Zirve Yayınevi cinayeti davasında 1 numaralı şüpheli olduğu gerekçesiyle tutuksuz yargılanan Emekli Orgeneral Hurşit Tolon, katliamı lanetlediğini, cinayetlerle ilgili hiçbir bağlantısı olmadığını belirterek iddiaları kabul etmedi.

Malatya 3'üncü Ağır Ceza Mahkemesi'nde görülen Zirve Yayınevi Davası'nın 47'nci duruşması, ek iddianamede 'Terör örgütü kurmak' suçuyla 1 numaralı sanık olarak yagılanan Emekli Orgeneral Hurşit Tolon’un savunması ile başladı. Tolon, 'Ergenekon' isimli örgütün 5 yılda ortaya çıkarılmadığını ve böyle bir örgütün de olmadığını söyledi. Kendisine iftira atıldığını belirten Tolon, Zirve Yayınevi'nde 3 kişinin öldürüldüğü gün İnönü Üniversitesi’nde konferansa katıldığı için bugün mahkeme karşısında olduğunu belirtti. Zirve Yayınevi Davası'nda hazırlanan ek iddianamede yer alan hiçbir sanığı tanımadığını anlatan Emekli Orgeneral Tolon, şüphelilerle hiçbir bağlantısı olmadığını ve olmayacağını söyledi. 

Ek iddianamede yer alan 'Türkiye Ulusal Strateji ve Harekat Dairesi (TUSHAD)' ile ilgili iddiaların da doğru olmadığını savunan Tolon, böyle bir kuruluşun hiç bir zaman var olmadığını ileri sürdü. Gizli tanık İlker Çınar’ın iftiraları ile yargılandığını iddia eden Tolon, bu tanığın Türk Silahlı Kuvvetleri'nde görevdeyken alkollü görev yaptığını ve bu nedenle de ceza aldığını ve disiplinsiz olduğu gerekçesiyle de sözleşmesinin fesh edildiğini belirtti. Davada, kendisi üzerinden Genelkurmay Başkanlığı ile Özel Kuvvetler Komutanlığı'na suçlamalar yöneltildiğini ileri süren Tolon, "Türk Silahlı Kuvvetleri karalama, yıpratılma ve itibarsızlaştırılmaya çalışılıyor"dedi.

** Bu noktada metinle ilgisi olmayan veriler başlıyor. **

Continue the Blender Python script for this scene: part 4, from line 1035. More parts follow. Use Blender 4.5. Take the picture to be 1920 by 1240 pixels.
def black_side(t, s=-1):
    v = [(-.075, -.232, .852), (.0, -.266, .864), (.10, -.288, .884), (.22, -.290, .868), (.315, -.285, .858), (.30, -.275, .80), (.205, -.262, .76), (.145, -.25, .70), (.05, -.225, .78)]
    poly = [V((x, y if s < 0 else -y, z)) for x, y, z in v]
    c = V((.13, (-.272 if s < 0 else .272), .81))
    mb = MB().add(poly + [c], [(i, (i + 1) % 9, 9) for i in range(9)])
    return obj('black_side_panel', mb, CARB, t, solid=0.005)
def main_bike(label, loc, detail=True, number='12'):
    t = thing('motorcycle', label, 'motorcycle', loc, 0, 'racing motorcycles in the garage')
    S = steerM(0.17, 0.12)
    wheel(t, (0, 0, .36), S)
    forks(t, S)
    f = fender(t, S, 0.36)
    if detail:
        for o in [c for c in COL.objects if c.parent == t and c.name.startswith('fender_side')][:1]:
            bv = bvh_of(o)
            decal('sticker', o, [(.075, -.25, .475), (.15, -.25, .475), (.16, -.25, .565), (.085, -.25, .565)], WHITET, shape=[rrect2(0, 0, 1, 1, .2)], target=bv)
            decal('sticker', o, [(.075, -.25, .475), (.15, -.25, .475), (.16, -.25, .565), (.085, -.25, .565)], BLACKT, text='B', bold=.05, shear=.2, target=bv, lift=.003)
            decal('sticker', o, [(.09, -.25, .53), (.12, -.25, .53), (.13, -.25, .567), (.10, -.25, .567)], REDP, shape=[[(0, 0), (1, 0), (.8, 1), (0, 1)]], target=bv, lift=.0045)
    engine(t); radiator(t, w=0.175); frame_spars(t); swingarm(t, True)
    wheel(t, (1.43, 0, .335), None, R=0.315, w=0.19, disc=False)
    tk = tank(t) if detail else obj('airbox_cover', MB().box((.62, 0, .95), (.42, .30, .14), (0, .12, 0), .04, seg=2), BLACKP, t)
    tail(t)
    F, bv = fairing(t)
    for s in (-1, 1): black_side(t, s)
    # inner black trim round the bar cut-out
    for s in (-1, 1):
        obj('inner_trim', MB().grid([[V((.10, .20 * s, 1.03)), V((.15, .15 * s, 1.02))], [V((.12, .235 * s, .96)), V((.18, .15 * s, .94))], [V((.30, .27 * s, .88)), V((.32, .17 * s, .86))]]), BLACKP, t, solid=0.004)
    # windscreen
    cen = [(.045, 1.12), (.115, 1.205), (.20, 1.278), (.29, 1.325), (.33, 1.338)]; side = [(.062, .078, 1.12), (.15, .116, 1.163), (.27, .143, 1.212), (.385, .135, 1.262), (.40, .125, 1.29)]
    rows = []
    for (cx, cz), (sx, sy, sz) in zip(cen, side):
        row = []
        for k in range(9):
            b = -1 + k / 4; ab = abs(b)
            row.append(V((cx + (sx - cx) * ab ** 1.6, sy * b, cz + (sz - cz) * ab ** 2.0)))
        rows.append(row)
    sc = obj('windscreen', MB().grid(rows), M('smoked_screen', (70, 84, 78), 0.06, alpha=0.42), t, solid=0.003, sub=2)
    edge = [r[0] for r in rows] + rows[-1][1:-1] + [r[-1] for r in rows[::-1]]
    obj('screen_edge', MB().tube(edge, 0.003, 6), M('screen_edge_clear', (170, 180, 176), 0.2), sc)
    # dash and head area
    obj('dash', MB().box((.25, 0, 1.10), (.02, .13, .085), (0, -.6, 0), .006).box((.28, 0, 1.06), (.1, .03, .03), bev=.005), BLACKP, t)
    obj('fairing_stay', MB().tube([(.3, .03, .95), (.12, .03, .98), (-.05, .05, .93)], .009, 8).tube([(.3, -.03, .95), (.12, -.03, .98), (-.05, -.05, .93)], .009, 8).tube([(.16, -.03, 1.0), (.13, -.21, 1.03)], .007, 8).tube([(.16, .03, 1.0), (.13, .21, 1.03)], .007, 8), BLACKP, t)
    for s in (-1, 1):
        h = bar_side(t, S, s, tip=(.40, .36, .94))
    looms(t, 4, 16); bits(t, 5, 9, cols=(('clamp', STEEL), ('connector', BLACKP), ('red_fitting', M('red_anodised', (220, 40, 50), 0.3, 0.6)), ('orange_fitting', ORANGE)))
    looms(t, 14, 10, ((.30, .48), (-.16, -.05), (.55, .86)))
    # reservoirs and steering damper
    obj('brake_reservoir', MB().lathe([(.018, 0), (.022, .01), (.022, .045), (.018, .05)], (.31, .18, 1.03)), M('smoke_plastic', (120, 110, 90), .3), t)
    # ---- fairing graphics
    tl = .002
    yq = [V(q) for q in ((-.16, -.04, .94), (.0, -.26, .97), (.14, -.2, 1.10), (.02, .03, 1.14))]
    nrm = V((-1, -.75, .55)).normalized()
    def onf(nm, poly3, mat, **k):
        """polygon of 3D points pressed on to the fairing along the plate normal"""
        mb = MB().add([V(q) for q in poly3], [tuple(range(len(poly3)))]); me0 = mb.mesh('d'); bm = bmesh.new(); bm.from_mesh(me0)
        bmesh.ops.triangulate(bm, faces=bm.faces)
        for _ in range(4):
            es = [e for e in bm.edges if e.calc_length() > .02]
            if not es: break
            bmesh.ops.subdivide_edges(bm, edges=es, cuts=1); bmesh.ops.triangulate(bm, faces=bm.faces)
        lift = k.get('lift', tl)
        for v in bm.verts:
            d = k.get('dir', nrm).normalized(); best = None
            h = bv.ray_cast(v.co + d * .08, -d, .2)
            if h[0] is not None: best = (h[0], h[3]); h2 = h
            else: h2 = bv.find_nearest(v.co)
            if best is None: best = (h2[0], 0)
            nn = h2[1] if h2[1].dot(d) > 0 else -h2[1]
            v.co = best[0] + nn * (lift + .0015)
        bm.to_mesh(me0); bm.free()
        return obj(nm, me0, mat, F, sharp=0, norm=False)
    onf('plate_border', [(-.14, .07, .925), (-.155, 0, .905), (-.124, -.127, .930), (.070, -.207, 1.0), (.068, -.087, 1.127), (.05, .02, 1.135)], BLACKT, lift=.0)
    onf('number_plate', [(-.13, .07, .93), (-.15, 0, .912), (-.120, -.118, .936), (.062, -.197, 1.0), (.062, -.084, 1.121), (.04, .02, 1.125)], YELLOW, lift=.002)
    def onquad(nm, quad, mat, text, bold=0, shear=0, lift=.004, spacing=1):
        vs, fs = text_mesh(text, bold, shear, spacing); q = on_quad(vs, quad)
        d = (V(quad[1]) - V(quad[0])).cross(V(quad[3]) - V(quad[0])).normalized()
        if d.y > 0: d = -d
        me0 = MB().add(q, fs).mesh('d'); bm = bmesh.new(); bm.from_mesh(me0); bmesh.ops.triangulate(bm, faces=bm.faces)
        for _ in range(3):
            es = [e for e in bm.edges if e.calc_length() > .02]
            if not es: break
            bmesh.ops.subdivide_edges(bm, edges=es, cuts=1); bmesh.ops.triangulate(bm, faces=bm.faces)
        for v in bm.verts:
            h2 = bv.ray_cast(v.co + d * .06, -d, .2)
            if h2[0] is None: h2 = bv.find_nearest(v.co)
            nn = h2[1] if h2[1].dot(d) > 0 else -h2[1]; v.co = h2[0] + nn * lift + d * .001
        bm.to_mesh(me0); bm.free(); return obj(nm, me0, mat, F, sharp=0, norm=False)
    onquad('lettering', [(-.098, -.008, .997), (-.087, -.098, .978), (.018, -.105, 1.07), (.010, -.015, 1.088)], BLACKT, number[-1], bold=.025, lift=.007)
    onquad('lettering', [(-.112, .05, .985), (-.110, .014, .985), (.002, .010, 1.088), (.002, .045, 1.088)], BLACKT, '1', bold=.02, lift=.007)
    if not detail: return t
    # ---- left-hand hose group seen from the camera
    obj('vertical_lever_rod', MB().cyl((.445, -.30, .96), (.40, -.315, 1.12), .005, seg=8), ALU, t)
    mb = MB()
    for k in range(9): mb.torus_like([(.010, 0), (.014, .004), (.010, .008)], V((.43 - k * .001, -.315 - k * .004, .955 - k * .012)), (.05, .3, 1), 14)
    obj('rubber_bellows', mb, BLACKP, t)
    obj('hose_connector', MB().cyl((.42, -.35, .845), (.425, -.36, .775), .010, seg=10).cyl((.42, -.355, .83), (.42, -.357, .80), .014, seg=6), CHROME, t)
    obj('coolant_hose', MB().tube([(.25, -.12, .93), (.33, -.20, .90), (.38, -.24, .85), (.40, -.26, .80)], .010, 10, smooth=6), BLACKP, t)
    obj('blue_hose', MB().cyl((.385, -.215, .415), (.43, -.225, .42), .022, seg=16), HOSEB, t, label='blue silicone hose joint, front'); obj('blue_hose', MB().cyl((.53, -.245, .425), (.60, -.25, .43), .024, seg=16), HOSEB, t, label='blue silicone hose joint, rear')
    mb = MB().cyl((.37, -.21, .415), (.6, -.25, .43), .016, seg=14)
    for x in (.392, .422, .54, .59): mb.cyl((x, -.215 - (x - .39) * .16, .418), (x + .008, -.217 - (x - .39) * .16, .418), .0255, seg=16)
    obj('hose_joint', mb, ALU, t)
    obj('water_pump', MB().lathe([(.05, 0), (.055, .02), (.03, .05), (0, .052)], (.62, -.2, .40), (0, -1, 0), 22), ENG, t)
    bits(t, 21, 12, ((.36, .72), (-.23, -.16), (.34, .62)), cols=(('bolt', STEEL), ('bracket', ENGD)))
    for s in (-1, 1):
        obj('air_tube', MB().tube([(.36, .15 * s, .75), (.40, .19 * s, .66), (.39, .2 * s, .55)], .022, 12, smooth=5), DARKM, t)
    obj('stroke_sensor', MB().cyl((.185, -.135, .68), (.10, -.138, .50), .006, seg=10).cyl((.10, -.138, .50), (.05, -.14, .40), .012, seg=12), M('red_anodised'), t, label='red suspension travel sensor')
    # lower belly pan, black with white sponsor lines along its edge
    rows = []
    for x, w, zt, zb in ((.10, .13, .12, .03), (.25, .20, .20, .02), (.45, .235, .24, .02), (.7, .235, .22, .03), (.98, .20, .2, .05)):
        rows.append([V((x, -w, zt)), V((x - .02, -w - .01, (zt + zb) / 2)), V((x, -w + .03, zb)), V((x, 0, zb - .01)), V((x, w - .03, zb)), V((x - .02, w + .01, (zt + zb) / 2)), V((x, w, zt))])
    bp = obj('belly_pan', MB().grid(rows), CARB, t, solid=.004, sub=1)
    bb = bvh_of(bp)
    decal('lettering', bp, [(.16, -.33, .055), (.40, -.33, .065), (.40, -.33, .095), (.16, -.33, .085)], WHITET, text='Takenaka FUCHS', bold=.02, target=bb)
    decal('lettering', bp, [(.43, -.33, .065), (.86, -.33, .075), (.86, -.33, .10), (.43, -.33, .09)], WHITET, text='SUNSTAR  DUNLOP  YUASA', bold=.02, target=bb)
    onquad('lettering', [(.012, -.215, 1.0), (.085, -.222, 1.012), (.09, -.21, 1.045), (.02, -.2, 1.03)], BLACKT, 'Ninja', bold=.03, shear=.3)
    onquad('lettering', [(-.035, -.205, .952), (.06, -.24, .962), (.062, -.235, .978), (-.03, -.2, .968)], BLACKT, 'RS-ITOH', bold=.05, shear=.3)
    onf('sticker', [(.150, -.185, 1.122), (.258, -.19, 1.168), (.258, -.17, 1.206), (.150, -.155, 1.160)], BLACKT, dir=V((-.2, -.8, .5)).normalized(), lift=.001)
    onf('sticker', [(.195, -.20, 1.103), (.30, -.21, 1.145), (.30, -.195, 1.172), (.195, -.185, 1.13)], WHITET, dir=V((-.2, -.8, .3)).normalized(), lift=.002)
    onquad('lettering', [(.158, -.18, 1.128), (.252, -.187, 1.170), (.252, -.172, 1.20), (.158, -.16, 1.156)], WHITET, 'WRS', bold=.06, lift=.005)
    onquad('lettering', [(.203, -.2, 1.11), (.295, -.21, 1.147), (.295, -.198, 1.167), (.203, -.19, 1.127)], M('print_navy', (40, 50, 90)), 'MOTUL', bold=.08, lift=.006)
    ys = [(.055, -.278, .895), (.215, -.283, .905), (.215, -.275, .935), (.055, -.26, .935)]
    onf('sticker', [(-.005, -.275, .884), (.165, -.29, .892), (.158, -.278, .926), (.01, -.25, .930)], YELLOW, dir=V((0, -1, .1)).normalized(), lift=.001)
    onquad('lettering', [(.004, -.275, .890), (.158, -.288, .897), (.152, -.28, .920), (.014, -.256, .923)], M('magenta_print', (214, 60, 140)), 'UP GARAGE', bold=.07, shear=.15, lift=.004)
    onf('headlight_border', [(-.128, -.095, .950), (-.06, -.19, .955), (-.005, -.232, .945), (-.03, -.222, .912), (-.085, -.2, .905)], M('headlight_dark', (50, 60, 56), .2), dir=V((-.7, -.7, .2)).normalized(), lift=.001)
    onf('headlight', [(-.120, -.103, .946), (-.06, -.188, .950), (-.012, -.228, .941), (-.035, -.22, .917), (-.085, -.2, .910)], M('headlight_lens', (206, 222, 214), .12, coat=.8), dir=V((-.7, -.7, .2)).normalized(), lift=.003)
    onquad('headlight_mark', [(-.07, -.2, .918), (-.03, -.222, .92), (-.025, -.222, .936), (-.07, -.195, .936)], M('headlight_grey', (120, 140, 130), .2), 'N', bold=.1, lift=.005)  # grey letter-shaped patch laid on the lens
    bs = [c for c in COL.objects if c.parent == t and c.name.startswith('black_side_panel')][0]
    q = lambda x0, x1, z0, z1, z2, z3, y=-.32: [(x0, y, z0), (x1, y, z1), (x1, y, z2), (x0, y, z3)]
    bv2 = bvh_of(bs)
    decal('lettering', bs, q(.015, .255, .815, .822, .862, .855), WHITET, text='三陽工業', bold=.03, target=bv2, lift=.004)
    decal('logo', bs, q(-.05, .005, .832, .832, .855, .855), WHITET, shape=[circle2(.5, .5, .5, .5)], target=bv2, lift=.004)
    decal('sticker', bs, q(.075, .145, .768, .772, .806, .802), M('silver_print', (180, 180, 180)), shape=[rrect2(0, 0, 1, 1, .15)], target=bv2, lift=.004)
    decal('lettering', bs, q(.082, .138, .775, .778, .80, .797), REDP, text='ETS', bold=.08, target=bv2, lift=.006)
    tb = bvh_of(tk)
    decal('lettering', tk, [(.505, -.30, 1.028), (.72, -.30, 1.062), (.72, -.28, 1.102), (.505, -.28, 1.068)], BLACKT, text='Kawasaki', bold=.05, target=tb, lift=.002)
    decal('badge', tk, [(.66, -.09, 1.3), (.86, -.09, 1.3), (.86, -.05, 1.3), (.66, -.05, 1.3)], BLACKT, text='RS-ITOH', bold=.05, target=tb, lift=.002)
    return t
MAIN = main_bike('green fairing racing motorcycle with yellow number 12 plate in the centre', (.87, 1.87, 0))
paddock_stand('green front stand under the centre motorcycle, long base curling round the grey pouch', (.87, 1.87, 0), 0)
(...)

Uğradığı hakaret, zulüm ve iftiraları hiçbir şekilde hak etmediğini ifade eden Tolon, iddianamedeki iddialara yanıt vermek için duruşmaya geldiğini söyledi. Tolon, savunmasını şöyle sürdürdü;

"Biliyorum ki en yakıcı yara haksızlık yarasıdır. Bu iddianame içeriği itibariyle iftiranameye dönüşmüştür. Düzmece olan belgeler neticesinde asılsız iddialara maruz kaldığım için derin bir üzüntü içerisindeyim. Ben savunma yapmaya değil, kişilik haklarımı korumaya, gasp edilen bireysel haklarımı geri almaya geldim. TUSHAD isimli bir kuruluş hiç kurulmadı, bu İlker Çınar'ın hayali bir senaryosu. Genelkurmay Başkanlığı da böyle bir kuruluş olmadığını açıklamıştı. Ayrıca bir kuruluşun 14 yıl kimsenin haberi olmadan bir kişi tarafından yönetilmesinin imkanı olmaz. İlker Çınar'ın soyut iddiası dışında TUSHAD İle ilgili hiçbir kanıt bulunmuyor."

Uzun süre Genelkurmay Başkanlığı'nda Genel Sekreterlik görevini yürüttüğünü ifade eden Emekli Orgeneral Tolon, karargahta böyle bir görev çerçevesinde iddia edilen birimin yönetilmesinin de imkansız olduğunu iddia etti. Tolon, TUSHAD'ın varlığı ve kendisinin bu birimin yöneticisi olduğu yönündeki suçlamaların eşine bilim kurgu filmlerinde rastlanabilecek bir senaryo olduğunu belirtti.

Tutuklu sanıklardan Varol Bülent Aral da duruşmada söz alarak cezaevindeki işkencelere maruz kaldığını, 15 günden bu yana açlık grevinde olduğunu bildirirken, yerinin değiştirmesini talep etti. Daha sonra duruşmaya öğren arası verildi.

Duruşmayı Tolon’un eşi Ayla Tolon, oğlu Tolga Tolon ve bazı yakınları da izledi.

Bu arada duruşmaya öğle arası verilmesiyle dışarı çıkan tutuksuz yargılanan Levent Ercan Gelegen, kendisini görüntüleyen basın mensupların yanına gelerek, olayla ilgilisinin bulunmadığını, görüntülenmesinden rahatsız olduğunu söyledi.